【かわいい結婚】(著:山内マリコ)を読了。
【かわいい結婚】というタイトルながら、読み終わると「結婚ってファンシーじゃない」と可愛いの真逆の感想を抱く作品。
結婚に憧れた時に、甘い生活ばかりをイメージしてしまうのは何故なんだろうか。
『結婚は生活』(恋愛は娯楽?) という言葉は昔から言われていること。「ご飯にする?お風呂にする?それとも…」なんて甘い生活を半世紀以上も続けることが難しいことなんてちょっと想像すれば分かることなのに。
明石家さんま…だったかな?「結婚して幸せの最高潮にいます!」って新婚の芸能人に「そりゃ人生どん底の時に結婚するやつはおらんからなあ」って言っていたの。文字にするとちょっと意地悪な感じがするけれど、実際は全然そんなんじゃなくて、「あぁ、確かにそうだなあ」と妙に納得したことを覚えている。
「病める時も、健やかなる時も~~」なんて誓いの言葉があるけれど、誓い合っているその時は健やかで喜びのときなわけで、病めるときや悲しみのときや貧しいときでも誓い合えましたか?って言われると、ね。
結婚というゴールにたどり着いたと思ったら、この生活が一生続くことに気が付いてモヤッとする女性が出てきたり。この辺はちょっとリアルなんじゃないかと思う。結婚していないから想像でしかないけれど。
結婚していないからか、表題作の【かわいい結婚】よりも【お嬢さんたち気を付けて】という作品の方が好きだった。
ユリは大親友のあや子からの”妊娠報告”におめでとうと思えなかった。それは嫉妬からではなく、これまで彼女から話を聞いていて彼女の旦那がどこか不誠実に感じていたから。
そこでユリは背伸びをして購入したブランドバッグを査定に出し、その金額を「このお金を使うことなくあや子の人生が終わりますように」「お幸せに」と祈りを込めてあや子の口座に振り込むことにした。
「佳彦さんに知られていない銀行の口座ってあんの?ちゃんと自分のお金、貯めておきなさいね。いざってとき、先立つものがないと惨めよ」
「後生だから自由にできるお金だけはちゃんと持っていてね。両親からもらったお金でもいいし。いざって時に使えるお金。いざってときにお金がなくて身動き取れないのが、いちばん惨めなんだから」
「離婚なんてダメだけど、でも離婚したいときにできるだけのものは、ちゃんと持っておかなきゃ」(P205 一部改変)

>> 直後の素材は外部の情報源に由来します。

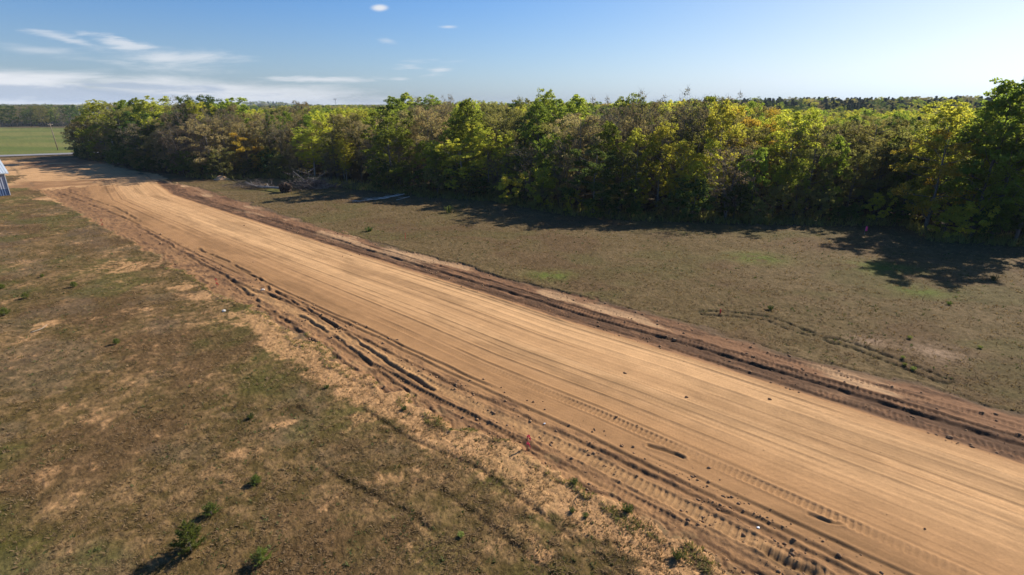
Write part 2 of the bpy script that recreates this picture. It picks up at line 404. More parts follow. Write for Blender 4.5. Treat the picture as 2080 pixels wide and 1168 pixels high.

昔「結婚する時に親から100万円を貰って、それを旦那に話したと言ったら親に怒られた。でも今なら分かる。あれは何かあった時に動けるためのお金だったんだ」といった内容のブログを読んだことがあって、それを思い出さずにはいられなかった。
ブログを読んだ当時も「まあそういういざって時のお金は必要だよね」とは思っていたけれど、結婚・出産をする同世代が出てくる年齢になってそういう情報(結婚・出産・離婚)が耳に入ってくるようになったからか、「絶対に!持っておくべき!」とあの頃ののほほんとした感じはどこへやら、今では唾が飛び出す勢いで同意する。
現在『3組に1組は離婚している』と言われていて、これに対して「同じ人が何回も離婚しているからだよ!」「3分の2は離婚していないってことだよ!」なんて意見を聞くけれども、私は『離婚したいけれど出来ない離婚予備軍を入れたらどうなるんだろう』って思っていたりする。悩みの方向が変わっただけで可もなく不可もない人、結婚しなければ良かったと思っている人、そして離婚した人…幸せになれる結婚をした人なんて3分の1くらい?
今まで生きてきて私にはその3分の1の幸運を掴む運の良さは無いだろうと思うから、いざって時のお金は作っておかなくちゃ、と改めて思う。使う機会がなければ「幸せな結婚生活で良かった」で良いんだし。